## [Exercise details]
Every line containing the word "from" needs to be found and copied.

## [Data]
======

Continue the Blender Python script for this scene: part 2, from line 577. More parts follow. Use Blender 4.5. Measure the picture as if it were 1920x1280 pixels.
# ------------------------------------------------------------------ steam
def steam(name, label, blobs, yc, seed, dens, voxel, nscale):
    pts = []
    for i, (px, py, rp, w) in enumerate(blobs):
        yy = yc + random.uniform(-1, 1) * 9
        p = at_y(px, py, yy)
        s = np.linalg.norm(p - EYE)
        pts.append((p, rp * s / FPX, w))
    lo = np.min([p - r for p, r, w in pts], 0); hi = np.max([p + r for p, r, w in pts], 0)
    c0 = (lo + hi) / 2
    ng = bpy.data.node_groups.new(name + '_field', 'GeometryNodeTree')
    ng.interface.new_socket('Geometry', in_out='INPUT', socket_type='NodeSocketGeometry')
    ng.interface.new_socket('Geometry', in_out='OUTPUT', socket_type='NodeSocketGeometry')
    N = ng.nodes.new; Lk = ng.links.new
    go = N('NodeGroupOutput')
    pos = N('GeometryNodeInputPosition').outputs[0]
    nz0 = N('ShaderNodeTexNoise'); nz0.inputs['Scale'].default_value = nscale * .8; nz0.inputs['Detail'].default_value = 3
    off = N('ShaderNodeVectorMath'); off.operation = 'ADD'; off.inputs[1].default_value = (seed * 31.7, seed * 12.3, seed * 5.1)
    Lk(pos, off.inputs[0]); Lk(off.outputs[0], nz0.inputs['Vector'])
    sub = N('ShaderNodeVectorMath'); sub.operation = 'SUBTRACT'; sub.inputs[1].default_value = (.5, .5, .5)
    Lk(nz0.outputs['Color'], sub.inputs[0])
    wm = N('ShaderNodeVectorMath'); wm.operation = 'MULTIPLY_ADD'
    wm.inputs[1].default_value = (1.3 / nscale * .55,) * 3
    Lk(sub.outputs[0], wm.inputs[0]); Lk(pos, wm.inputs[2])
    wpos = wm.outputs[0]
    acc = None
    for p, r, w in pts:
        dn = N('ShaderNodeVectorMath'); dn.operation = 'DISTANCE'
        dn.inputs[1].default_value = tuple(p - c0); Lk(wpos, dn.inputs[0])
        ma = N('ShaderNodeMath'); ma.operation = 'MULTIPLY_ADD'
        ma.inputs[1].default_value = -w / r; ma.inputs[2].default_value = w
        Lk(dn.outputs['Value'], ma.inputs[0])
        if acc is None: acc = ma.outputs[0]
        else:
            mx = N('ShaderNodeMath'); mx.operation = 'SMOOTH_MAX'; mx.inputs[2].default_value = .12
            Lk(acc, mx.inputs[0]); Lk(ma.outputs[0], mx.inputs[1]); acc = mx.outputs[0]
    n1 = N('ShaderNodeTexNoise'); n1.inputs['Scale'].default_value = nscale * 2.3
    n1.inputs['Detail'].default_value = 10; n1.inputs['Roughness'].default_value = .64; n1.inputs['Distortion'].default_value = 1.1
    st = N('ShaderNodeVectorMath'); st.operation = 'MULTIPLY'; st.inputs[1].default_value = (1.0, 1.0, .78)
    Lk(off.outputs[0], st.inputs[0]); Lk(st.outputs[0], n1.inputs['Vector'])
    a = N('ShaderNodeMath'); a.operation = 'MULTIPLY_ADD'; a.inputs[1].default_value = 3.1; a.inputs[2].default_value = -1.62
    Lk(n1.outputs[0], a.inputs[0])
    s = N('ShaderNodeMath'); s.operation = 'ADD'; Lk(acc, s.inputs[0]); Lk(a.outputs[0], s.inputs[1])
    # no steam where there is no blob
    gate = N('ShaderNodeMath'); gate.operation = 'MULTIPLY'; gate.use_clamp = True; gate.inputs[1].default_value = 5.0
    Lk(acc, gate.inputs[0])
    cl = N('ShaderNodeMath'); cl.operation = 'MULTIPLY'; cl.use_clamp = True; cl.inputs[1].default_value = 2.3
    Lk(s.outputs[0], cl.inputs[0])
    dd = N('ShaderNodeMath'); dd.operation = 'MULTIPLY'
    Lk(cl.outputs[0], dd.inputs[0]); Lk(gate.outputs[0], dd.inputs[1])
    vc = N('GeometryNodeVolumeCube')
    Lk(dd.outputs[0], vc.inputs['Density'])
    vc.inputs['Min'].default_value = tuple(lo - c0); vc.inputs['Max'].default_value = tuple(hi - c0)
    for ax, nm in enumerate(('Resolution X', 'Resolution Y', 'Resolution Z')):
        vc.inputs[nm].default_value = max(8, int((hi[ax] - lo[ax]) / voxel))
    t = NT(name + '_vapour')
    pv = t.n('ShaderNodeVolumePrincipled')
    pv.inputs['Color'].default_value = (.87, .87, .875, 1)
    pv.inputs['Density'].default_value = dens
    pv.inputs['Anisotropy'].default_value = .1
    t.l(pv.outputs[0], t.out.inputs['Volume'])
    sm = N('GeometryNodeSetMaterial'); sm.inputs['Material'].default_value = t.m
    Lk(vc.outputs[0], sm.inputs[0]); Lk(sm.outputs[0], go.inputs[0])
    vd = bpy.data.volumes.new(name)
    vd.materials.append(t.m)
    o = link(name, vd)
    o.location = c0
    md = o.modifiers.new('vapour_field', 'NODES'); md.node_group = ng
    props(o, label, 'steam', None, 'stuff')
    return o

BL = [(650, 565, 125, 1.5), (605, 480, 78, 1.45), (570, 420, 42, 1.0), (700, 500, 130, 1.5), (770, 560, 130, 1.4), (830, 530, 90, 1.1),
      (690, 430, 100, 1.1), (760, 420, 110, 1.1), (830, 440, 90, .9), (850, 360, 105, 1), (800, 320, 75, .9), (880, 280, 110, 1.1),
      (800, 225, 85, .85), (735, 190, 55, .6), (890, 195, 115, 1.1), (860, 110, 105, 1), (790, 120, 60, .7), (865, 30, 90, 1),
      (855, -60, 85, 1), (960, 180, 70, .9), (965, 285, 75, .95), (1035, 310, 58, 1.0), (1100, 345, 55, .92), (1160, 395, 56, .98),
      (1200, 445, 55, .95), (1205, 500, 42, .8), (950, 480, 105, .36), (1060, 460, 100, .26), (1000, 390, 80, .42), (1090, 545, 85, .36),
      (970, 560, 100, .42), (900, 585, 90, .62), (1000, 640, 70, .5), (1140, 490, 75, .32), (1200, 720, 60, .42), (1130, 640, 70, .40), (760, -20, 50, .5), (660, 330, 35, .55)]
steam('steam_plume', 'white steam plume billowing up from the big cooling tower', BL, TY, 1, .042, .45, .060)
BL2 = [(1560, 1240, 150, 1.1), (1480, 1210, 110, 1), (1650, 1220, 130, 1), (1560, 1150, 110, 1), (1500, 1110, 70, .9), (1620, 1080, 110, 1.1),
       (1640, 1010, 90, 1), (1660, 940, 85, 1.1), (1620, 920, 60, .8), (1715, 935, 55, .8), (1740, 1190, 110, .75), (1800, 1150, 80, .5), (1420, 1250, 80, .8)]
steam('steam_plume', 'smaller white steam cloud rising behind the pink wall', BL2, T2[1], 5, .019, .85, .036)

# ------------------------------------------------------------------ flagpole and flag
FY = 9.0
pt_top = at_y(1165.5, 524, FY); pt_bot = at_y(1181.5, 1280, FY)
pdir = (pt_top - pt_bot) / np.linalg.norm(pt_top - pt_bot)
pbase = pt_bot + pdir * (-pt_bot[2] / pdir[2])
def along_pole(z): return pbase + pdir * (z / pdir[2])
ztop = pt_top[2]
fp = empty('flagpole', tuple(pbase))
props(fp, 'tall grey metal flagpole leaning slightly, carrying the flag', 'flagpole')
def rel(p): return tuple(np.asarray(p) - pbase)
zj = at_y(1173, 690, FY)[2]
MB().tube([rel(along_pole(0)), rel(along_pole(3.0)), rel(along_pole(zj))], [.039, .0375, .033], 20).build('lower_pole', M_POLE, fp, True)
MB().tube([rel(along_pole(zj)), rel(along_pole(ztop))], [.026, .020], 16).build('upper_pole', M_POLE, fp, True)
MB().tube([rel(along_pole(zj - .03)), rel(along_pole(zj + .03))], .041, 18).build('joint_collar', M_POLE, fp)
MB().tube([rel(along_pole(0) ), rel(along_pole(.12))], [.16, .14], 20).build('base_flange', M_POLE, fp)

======

## [Exercise answer]
Continue the Blender Python script for this scene: part 2, from line 577. More parts follow. Use Blender 4.5. Measure the picture as if it were 1920x1280 pixels.
steam('steam_plume', 'white steam plume billowing up from the big cooling tower', BL, TY, 1, .042, .45, .060)